It is hardly the most startling conclusion. This week, one survey revealed that only 13 per cent of people trusted politicians; another claimed that two-thirds of the public trusted supermarkets – but then who would really trust a survey?

Yet beyond the general keening, Seldon's book contains an idea so brave and brilliant that it is doubtful any political party will dare touch it. In order to rebuild social and personal trust, Seldon argues, a form of national service should be re-introduced for 18-year-olds. For a year, there would be army training, and environmental or pastoral work. The emphasis would be on learning social and practical skills which would include "making clothes, growing food, building furniture, leadership and emotional intelligence".

Cue laughter. There is enough material here for an entire episode of Mock the Week. Politically, the idea has drawbacks too. Not only would it be expensive but, because it runs against the grain of individual self-realisation, it would also be unpopular – indeed, distrusted.

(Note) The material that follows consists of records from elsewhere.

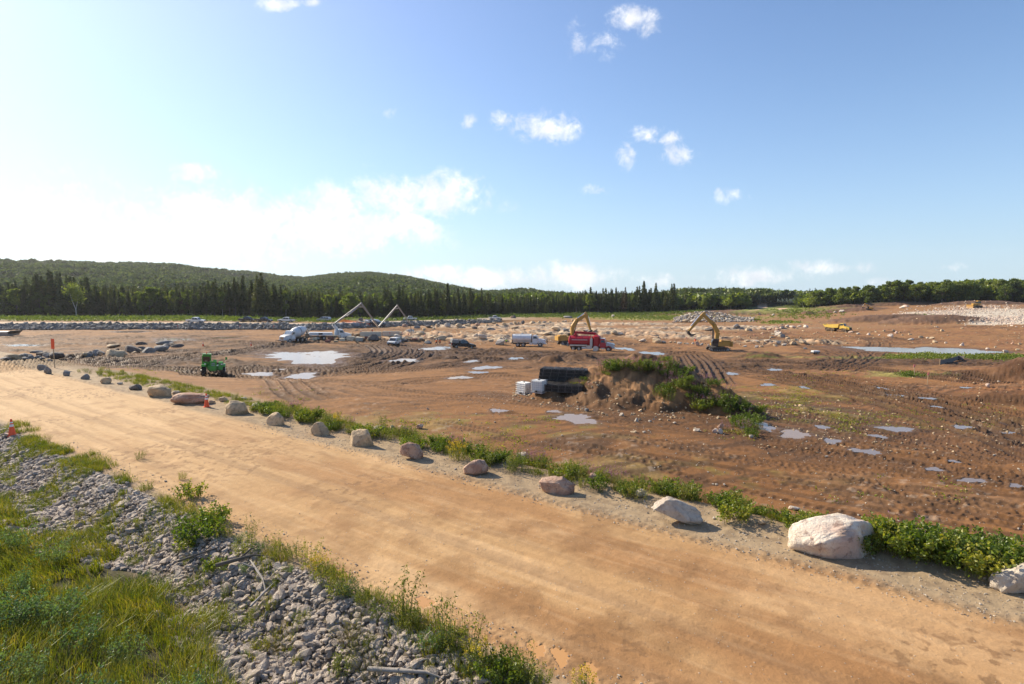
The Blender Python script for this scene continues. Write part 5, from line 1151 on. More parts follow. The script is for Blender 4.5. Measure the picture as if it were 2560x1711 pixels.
n = 300000; x = rng.uniform(-27, 2, n); y = rng.uniform(6.6, 27, n); v = x*NX+y*NY; nn = fbm(x/2.2, y/2.2, 33, 3)
edge_v = 6.40+1.3*(nn-.5)*2-.9*sst(-x*.815+y*.5795, 19, 27)
ok = (v < edge_v) & (np.abs(x/y) < 1.02) & (fbm(x/.7, y/.7, 35, 2) > .25+.25*sst(v, edge_v-.7, edge_v)); x, y, nn, v = x[ok], y[ok], nn[ok], v[ok]
hh_ = rng.uniform(.12, .50, len(x))*(.6+.8*fbm(x/1.6, y/1.6, 36, 3))
blades('tall_grass', x, y, hh_, rng.uniform(.004, .008, len(x))*np.clip(np.hypot(x, y)/13, 1, 1.7), L_GRASS, 'tall green and golden grass filling the lower left corner', 5)
pts = []
for (v0, v1, s0, s1, n) in [(18.5, 21.2, -16, 60, 5200), (5.2, 8.7, 2, 36, 2600), (7.9, 8.9, 0, 70, 2400), (6, 8.6, 22, 36, 1100), (8.2, 9.3, 26, 42, 500)]:
    x, y, s, v = bank_points(n, v0, v1, s0, s1, n+1); ok = (fbm(x/1.1, y/1.1, 66, 2) > .50) & (y > 7.5) & (np.abs(x/np.maximum(y, .1)) < 1.08); pts.append(np.stack([x[ok], y[ok]], 1))
pts = np.vstack(pts); pp = np.repeat(pts, 12, 0)+rng.normal(size=(len(pts)*12, 2))*.06
blades('grass', pp[:, 0], pp[:, 1], rng.uniform(.08, .34, len(pp)), rng.uniform(.004, .009, len(pp)), L_GRASS, 'sparse grass along the road edges and between the stones', 6, .15)
for k in PL:
    for P in PL[k]:
        if P not in pused:
            for ch in list(P.children): bpy.data.objects.remove(ch)
            bpy.data.objects.remove(P)
# dead branches lying on the rubble bank
for i, (u, v, L, a, r0, lb) in enumerate([(640, 1440, 1.3, 2.3, .035, 'bleached forked branch lying on the rubble bank'), (665, 1500, 1.1, 1.3, .03, 'bleached upright stick on the rubble bank'), (510, 1400, 1.3, .55, .03, 'dark dead branch across the rubble bank'), (600, 1415, 1.2, .3, .06, 'dark log half buried under the bushes on the rubble bank'), (1010, 1703, 1.6, -.25, .05, 'pale driftwood pole at the bottom of the photo'), (535, 1495, .8, .9, .02, 'thin dead stick at the foot of the rubble bank'), (1000, 1640, .9, 1.45, .012, 'thin dangling roots under the tall weed')]):
    x, y, z = Gf(u, v); c, s = math.cos(a), math.sin(a)
    parts = [tube_verts([(x-c*L/2, y-s*L/2, z+.10), (x, y, z+.2), (x+c*L*.3, y+s*L*.3, z+.26), (x+c*L/2, y+s*L/2, z+.20)], [r0, r0*.9, r0*.6, r0*.3], 6)]
    if L > 1: parts.append(tube_verts([(x, y, z+.2), (x+c*L*.2-s*.25, y+s*L*.2+c*.25, z+.33), (x+c*L*.35-s*.4, y+s*L*.35+c*.4, z+.30)], [r0*.6, r0*.4, r0*.15], 5))
    V, q = merge(parts); V[:, :] -= (x, y, z); o = link('dead_branch', mk_mesh('dead_branch', V, q, M_WOOD if 'dark' not in lb else M_BARK, True)); o.location = (x, y, z); tag(o, lb, 'branch')
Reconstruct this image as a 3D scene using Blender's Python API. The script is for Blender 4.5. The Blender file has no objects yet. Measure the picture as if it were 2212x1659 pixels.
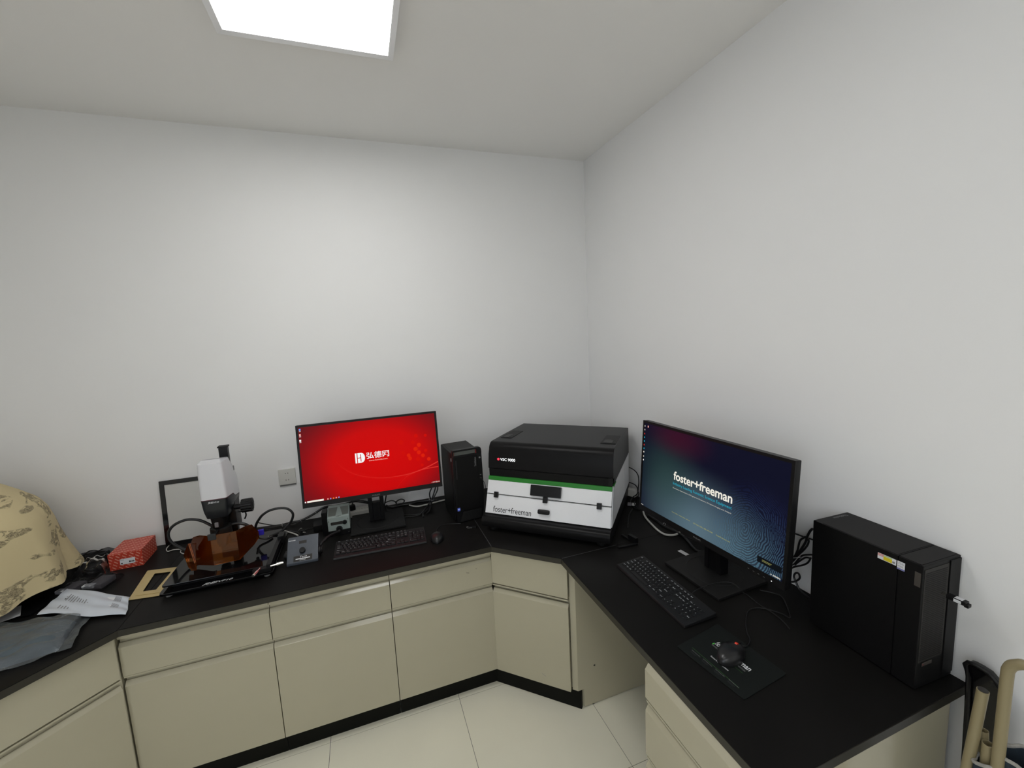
import bpy, bmesh, math, random
from mathutils import Vector, Matrix, Quaternion
random.seed(7)
PI = math.pi
S = bpy.context.scene
COL = S.collection
HC = 0.775          # counter height
CEIL = 2.909

# ---------------------------------------------------------------- camera, exposure
cd = bpy.data.cameras.new('camera')
cam = bpy.data.objects.new('camera', cd)
COL.objects.link(cam)
cam.location = (-1.50824, -2.63861, 1.81169)
cam.rotation_euler = (math.radians(82.7825), math.radians(2.8092), math.radians(-19.6631))
cd.sensor_fit = 'HORIZONTAL'
cd.sensor_width = 36.0
cd.lens = 913.729 / 2212 * 36.0
cd.clip_start = 0.02
S.camera = cam
S.view_settings.view_transform = 'Standard'
S.view_settings.look = 'None'
S.view_settings.gamma = 1
S.view_settings.use_curve_mapping = False
S.view_settings.exposure = 0.0

w = bpy.data.worlds.new('world')
S.world = w
w.use_nodes = True
w.node_tree.nodes['Background'].inputs[0].default_value = (0.75, 0.82, 1.0, 1)
w.node_tree.nodes['Background'].inputs[1].default_value = 0.4

LAMP = 12.0          # emission of the ceiling panels
WIN_FILL = 1.6            # added fill glow of the assumed window, unseen behind the camera
al = bpy.data.lights.new('assumed_window_fill', 'AREA')  # added area light, cool fill at an assumed window out of view
al.shape = 'RECTANGLE'; al.size = 1.5; al.size_y = 1.3
al.energy = 9; al.color = (0.93, 0.95, 1.0)
alo = bpy.data.objects.new('assumed_window_fill', al)
COL.objects.link(alo)
alo.location = (-3.38, -3.9, 1.75)
alo.rotation_euler = (0, math.radians(-90), 0)

# ---------------------------------------------------------------- materials
def mat(name, col, rough=0.5, metal=0.0, noise=0.0, nscale=40.0, bump=0.0, bscale=400.0, emit=None, estr=0.0,
        spec=0.5, alpha=1.0, trans=0.0, coat=0.0, ior=1.45):
    m = bpy.data.materials.new(name)
    m.use_nodes = True
    nt = m.node_tree
    p = nt.nodes['Principled BSDF']
    c = (col[0], col[1], col[2], 1)
    p.inputs['Base Color'].default_value = c
    p.inputs['Roughness'].default_value = rough
    p.inputs['Metallic'].default_value = metal
    p.inputs['Specular IOR Level'].default_value = spec
    p.inputs['Alpha'].default_value = alpha
    p.inputs['Transmission Weight'].default_value = trans
    p.inputs['Coat Weight'].default_value = coat
    p.inputs['IOR'].default_value = ior
    tc = nt.nodes.new('ShaderNodeTexCoord')
    if noise > 0:
        n = nt.nodes.new('ShaderNodeTexNoise'); n.inputs['Scale'].default_value = nscale; n.inputs['Detail'].default_value = 5
        nt.links.new(tc.outputs['Object'], n.inputs['Vector'])
        mx = nt.nodes.new('ShaderNodeMix'); mx.data_type = 'RGBA'
        mx.inputs[6].default_value = tuple(x * (1 - noise) for x in col) + (1,)
        mx.inputs[7].default_value = tuple(min(1, x * (1 + noise)) for x in col) + (1,)
        nt.links.new(n.outputs['Fac'], mx.inputs[0])
        nt.links.new(mx.outputs[2], p.inputs['Base Color'])
    if bump > 0:
        n2 = nt.nodes.new('ShaderNodeTexNoise'); n2.inputs['Scale'].default_value = bscale; n2.inputs['Detail'].default_value = 3
        nt.links.new(tc.outputs['Object'], n2.inputs['Vector'])
        b = nt.nodes.new('ShaderNodeBump'); b.inputs['Strength'].default_value = bump; b.inputs['Distance'].default_value = 0.002
        nt.links.new(n2.outputs['Fac'], b.inputs['Height'])
        nt.links.new(b.outputs['Normal'], p.inputs['Normal'])
    if emit:
        p.inputs['Emission Color'].default_value = tuple(emit) + (1,)
        p.inputs['Emission Strength'].default_value = estr
    return m

def s2l(r, g, b):
    f = lambda v: (v / 255 / 12.92) if v <= 10 else ((v / 255 + 0.055) / 1.055) ** 2.4
    return (f(r), f(g), f(b))

M = {}
M['wall'] = mat('wall_paint', (0.87, 0.867, 0.86), 0.65, noise=0.015, nscale=3, bump=0.05, bscale=900, spec=0.3)
M['ceiling'] = mat('ceiling_paint', (0.94, 0.93, 0.91), 0.8, noise=0.01, nscale=2, spec=0.2)
M['tile'] = mat('floor_tile_glaze', (0.83, 0.80, 0.655), 0.38, noise=0.05, nscale=4, spec=0.35)
M['grout'] = mat('tile_grout', (0.16, 0.15, 0.13), 0.9, noise=0.2, nscale=60)
M['laminate'] = mat('cabinet_laminate', (0.455, 0.423, 0.312), 0.12, noise=0.03, nscale=6, bump=0.012, bscale=700, spec=0.95)
M['kick'] = mat('plinth_black', (0.007, 0.0075, 0.006), 0.5, spec=0.10, noise=0.2, nscale=10)
M['worktop'] = mat('worktop_black', (0.0098, 0.0093, 0.0088), 0.36, noise=0.15, nscale=5, bump=0.06, bscale=1500, spec=0.07)
M['joint'] = mat('joint_filler', (0.045, 0.045, 0.048), 0.4, noise=0.3, nscale=50)
M['worktop_edge'] = mat('worktop_edge_band', (0.022, 0.020, 0.015), 0.32, noise=0.2, nscale=30, spec=0.5)
M['black'] = mat('black_plastic', (0.0055, 0.0055, 0.006), 0.38, spec=0.3, noise=0.1, nscale=30, bump=0.06, bscale=1500)
M['black_soft'] = mat('black_matt_plastic', (0.009, 0.009, 0.009), 0.55, spec=0.3, noise=0.1, nscale=30, bump=0.1, bscale=1500)
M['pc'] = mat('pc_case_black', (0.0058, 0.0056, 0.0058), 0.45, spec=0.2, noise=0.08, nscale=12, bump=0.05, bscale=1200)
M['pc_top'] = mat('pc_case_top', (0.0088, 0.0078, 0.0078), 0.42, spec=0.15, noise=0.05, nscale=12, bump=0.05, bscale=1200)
M['gloss'] = mat('gloss_black', (0.004, 0.004, 0.0045), 0.06, noise=0.05, nscale=10, spec=0.6)
M['rubber'] = mat('cable_rubber', (0.010, 0.010, 0.011), 0.35, noise=0.05, nscale=50)
M['white_cable'] = mat('cable_white', (0.55, 0.54, 0.50), 0.45, noise=0.03, nscale=50)
M['chrome'] = mat('chrome', (0.75, 0.74, 0.70), 0.22, metal=1.0, noise=0.03, nscale=80)
M['tie'] = mat('clear_tie', (0.55, 0.55, 0.55), 0.25, noise=0.03, nscale=80)
M['print_white'] = mat('print_white', (0.75, 0.76, 0.78), 0.5, noise=0.02, nscale=90)
M['print_grey'] = mat('print_grey', (0.22, 0.22, 0.22), 0.5, noise=0.02, nscale=90)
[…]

Yet any government which is serious about addressing our knackered national morale should take it seriously.

Of course, the term "national service" presents serious image problems. For the middle-aged and old, the phrase has a whiff of militarism, sergeant-majors and square-bashing. For the young, it sounds suspiciously like "community service", something deemed so unpleasant that it is used as a punishment by the courts.

Considered without these unhappy connotations, the idea of a year which would take a teenager away from home, marking the moment when he or she moves from the family into the wider community, has everything to recommend it. There is a powerful strain of idealism in many young people, a hankering to do more than just get a job or have fun. You can see it in gap-year voluntary work, in the environmental movement, even in TV events like Children in Need. There is also, in the same age group, a lost generation who have caught defeat from their parents and who are drifting into adult life, bored, self-obsessed and pessimistic. Leaving education at the age of 16, they are then pretty much abandoned by the state.

A Community Year would break the cycle of self, remind participants of a wider community and different values, and enable them to meet people who are a world away from their own background. In many case, it would, to use a much mocked phrase, help them to find themselves.

Politicians like to praise local initiatives and those who do voluntary work in the so-called "third sector". That kind of social engagement works well in the adult world, but is more urgently needed for those who are growing up. A Community Year would give a much-needed shake, a leg-up into society, to a generation which really needs it.